Signals are formatted to include the port ID portion 28, having a respective port identifier at step 70. This may be accomplished by any appropriate processor, such as formatter 50 of base station 34. The respective frames of the signals may be formatted to append the port ID portion 28 to an end of the data portion 16 or to end of the EHDR portion 24.

The port ID portion 28 may be encoded. This encoding may be accomplished by any appropriate encoding technique, which renders the port ID portion 28 capable of being decoded upon receipt of the respective signal. In one embodiment, the port ID portion is encoded in accordance with a predetermined extended header type field (EHTYPE).

The EHTYPE is a field contained in the EHDR field. A more detailed description of the EHTYPE field may be found in the DOCSIS Radio Frequency Interface Specification, SP-RFIv2. 0-I01-011231, December 31,2001.

[0024] The signals formatted to contain the port ID portion 28 (such as signals 38, 40,42,44, and/or 44) are conveyed at step 72. Conveying the signal may involve conveying signals from the base station 34 to remote station (s) 36, e. g., downstream, or from remote station (s) 36 to the base station 34, e. g., upstream. These signals may be conveyed by any appropriate means, such as transmitter/receiver portion 52 and/or transmitter/receiver portion 60 for example. If the signal is a downstream signal (step 74), the SAID of the conveyed downstream signal is decoded to determine the intended recipient remote station 36 at step 76. The port ID portion 28 of the signal frames 12 are decoded at step 78. This decoding determines the intended recipient of information contained in the respective frame of the respective signal. If the conveyed signal is an upstream signal (step 74), the time multiplexed signal is decoded, e. g. demultiplexed, at step 80 to determine the source remote station 36 of the respective portion of the signal.

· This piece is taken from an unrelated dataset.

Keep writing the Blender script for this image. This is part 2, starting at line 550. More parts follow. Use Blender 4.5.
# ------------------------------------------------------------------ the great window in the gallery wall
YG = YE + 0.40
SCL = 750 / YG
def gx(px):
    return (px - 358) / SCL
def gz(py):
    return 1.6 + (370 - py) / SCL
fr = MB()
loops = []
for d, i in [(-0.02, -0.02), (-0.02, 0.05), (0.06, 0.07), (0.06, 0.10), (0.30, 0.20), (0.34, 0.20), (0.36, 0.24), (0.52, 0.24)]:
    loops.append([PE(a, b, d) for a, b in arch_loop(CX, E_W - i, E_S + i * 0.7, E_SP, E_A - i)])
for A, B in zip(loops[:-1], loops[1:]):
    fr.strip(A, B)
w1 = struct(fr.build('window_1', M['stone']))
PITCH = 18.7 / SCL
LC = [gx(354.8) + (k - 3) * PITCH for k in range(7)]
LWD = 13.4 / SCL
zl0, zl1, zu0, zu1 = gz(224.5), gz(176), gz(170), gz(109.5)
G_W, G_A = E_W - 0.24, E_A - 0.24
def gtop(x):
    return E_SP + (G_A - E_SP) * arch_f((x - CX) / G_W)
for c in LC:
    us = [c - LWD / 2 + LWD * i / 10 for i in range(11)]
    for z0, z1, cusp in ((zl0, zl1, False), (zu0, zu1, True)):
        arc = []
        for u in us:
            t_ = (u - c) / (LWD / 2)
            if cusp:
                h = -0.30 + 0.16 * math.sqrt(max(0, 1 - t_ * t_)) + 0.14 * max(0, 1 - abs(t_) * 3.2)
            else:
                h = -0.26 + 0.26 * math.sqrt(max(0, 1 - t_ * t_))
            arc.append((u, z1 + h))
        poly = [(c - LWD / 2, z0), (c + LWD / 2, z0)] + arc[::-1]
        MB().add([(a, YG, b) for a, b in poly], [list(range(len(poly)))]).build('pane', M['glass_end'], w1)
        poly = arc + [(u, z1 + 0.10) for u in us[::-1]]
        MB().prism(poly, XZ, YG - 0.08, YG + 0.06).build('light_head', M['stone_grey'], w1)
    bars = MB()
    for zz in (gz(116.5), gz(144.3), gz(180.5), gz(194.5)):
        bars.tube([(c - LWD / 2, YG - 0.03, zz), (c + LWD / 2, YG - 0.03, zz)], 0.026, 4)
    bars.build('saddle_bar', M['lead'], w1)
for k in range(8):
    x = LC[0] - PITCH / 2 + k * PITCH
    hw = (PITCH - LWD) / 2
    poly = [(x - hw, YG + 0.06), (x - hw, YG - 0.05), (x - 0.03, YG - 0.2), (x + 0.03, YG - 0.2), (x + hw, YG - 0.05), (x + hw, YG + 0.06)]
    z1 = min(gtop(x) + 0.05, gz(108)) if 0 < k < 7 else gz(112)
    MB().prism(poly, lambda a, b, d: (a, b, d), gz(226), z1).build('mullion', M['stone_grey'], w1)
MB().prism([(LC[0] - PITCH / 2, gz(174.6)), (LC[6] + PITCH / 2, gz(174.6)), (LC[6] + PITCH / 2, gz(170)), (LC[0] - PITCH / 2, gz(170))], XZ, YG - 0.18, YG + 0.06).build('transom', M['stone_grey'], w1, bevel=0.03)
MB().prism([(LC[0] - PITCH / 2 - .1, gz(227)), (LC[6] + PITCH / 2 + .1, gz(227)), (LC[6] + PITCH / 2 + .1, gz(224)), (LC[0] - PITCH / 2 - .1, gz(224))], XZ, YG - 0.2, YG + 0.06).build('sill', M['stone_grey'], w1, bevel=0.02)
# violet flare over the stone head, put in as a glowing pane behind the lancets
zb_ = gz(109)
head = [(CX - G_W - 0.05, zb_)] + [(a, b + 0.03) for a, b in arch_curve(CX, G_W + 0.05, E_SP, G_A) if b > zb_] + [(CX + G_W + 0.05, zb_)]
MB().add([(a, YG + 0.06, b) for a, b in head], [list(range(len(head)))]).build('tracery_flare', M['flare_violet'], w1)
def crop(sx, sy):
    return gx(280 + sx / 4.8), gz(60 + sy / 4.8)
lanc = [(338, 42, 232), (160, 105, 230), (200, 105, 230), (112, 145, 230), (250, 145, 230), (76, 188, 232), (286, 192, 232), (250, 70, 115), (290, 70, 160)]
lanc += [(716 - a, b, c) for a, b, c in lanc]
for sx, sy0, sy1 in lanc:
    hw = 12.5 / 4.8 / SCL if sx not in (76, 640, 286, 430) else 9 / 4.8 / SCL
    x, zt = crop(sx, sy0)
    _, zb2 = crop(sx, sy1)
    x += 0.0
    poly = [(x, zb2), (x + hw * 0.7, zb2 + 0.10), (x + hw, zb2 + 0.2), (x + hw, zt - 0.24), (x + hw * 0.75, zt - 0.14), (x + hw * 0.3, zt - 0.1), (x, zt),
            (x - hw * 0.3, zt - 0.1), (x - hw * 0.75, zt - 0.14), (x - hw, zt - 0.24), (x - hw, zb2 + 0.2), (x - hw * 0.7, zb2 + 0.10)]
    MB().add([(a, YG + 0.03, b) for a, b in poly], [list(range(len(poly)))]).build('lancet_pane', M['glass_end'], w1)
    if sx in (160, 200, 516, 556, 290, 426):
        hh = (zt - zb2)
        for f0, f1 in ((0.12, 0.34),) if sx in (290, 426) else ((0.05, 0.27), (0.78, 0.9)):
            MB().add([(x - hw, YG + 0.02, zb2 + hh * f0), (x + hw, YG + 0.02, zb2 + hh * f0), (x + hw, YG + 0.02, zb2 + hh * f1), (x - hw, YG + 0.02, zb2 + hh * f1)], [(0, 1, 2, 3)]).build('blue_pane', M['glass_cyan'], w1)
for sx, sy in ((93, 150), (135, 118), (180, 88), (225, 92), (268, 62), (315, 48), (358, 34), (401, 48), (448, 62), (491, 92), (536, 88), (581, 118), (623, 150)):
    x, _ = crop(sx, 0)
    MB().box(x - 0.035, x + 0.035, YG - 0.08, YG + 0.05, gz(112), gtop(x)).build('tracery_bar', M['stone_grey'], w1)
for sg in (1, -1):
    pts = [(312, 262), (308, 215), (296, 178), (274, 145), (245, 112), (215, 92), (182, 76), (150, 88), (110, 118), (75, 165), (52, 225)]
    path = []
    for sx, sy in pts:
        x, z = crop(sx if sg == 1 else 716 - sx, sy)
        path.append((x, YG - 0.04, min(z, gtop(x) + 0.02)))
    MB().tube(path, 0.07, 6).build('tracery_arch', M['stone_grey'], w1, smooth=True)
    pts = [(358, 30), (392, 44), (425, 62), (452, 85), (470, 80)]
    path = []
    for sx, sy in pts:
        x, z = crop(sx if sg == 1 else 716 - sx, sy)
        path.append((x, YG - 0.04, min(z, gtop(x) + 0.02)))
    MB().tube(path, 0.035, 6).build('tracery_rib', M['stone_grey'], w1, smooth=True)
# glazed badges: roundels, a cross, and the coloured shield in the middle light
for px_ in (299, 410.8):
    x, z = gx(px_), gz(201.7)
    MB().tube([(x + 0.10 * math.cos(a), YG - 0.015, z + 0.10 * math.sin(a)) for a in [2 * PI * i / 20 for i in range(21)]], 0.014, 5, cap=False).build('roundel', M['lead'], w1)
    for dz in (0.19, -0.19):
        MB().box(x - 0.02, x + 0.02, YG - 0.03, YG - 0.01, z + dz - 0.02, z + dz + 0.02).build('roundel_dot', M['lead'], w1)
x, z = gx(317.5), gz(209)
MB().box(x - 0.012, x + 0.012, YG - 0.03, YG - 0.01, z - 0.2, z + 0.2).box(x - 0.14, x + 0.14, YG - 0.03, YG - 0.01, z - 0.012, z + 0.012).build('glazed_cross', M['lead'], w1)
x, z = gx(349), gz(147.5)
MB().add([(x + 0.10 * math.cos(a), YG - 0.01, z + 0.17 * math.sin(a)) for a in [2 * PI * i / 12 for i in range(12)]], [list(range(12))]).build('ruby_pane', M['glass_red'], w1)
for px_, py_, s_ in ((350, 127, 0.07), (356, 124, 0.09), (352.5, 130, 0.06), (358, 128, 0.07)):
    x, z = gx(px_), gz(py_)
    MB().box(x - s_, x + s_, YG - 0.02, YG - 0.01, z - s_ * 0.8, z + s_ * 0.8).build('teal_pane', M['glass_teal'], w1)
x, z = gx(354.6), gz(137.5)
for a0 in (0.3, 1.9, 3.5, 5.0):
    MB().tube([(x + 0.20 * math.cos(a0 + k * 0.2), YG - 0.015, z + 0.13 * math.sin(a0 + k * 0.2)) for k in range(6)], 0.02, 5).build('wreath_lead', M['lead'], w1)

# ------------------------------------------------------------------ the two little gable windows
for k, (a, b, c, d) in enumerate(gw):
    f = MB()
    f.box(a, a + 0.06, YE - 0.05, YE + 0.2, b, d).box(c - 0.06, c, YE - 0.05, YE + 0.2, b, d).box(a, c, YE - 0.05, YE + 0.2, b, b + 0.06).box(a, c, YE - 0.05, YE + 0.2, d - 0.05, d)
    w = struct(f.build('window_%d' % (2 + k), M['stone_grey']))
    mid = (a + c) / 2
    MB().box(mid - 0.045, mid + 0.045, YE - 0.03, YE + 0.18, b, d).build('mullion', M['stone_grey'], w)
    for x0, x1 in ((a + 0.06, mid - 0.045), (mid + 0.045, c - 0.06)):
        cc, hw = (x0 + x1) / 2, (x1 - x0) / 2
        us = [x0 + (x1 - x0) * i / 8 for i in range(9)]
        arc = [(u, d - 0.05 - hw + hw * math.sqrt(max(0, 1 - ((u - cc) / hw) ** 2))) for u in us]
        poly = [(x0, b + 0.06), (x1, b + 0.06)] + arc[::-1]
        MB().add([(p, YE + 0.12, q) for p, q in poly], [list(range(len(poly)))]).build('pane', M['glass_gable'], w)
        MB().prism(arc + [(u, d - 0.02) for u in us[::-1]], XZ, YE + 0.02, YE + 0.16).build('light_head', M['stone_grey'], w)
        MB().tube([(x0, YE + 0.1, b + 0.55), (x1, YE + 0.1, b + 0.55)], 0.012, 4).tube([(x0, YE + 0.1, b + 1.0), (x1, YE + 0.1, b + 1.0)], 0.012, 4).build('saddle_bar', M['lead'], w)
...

The port ID portion 28 of the signal frames 12 are decoded at step 82, to determine the source of the respective portion of the signal.

[0001] The method and system for identifying a device in a point to multi-point system as described herein may be embodied in the form of computer-implemented processes and apparatus for practicing those processes. The method and system for identifying a device in a point to multi-point system may also be embodied in the form of computer program code embodied in tangible media, such as floppy diskettes, read only memories (ROMs), CD-ROMs, hard drives, high density disk, or any other computer- readable storage medium, wherein, when the computer program code is loaded into and executed by a computer, the computer becomes an apparatus for practicing the invention.

The method and system for identifying a device in a point to multi-point system may also be embodied in the form of computer program code, for example, whether stored in a storage medium, loaded into and/or executed by a computer, or transmitted over some transmission medium, such as over the electrical wiring or cabling, through fiber optics, or via electromagnetic radiation, wherein, when the computer program code is loaded into and executed by a computer, the computer becomes an apparatus for practicing the invention. When implemented on a general-purpose processor, the computer program code segments configure the processor to create specific logic circuits.

[0002] Although illustrated and described with reference to certain specific embodiments, the method and system for identifying a device in a point to multi-point system as described herein is nevertheless not intended to be limited to the details shown.

Rather, various modifications may be made in the details within the scope and range of equivalents of the claims and without departing from the spirit of the invention.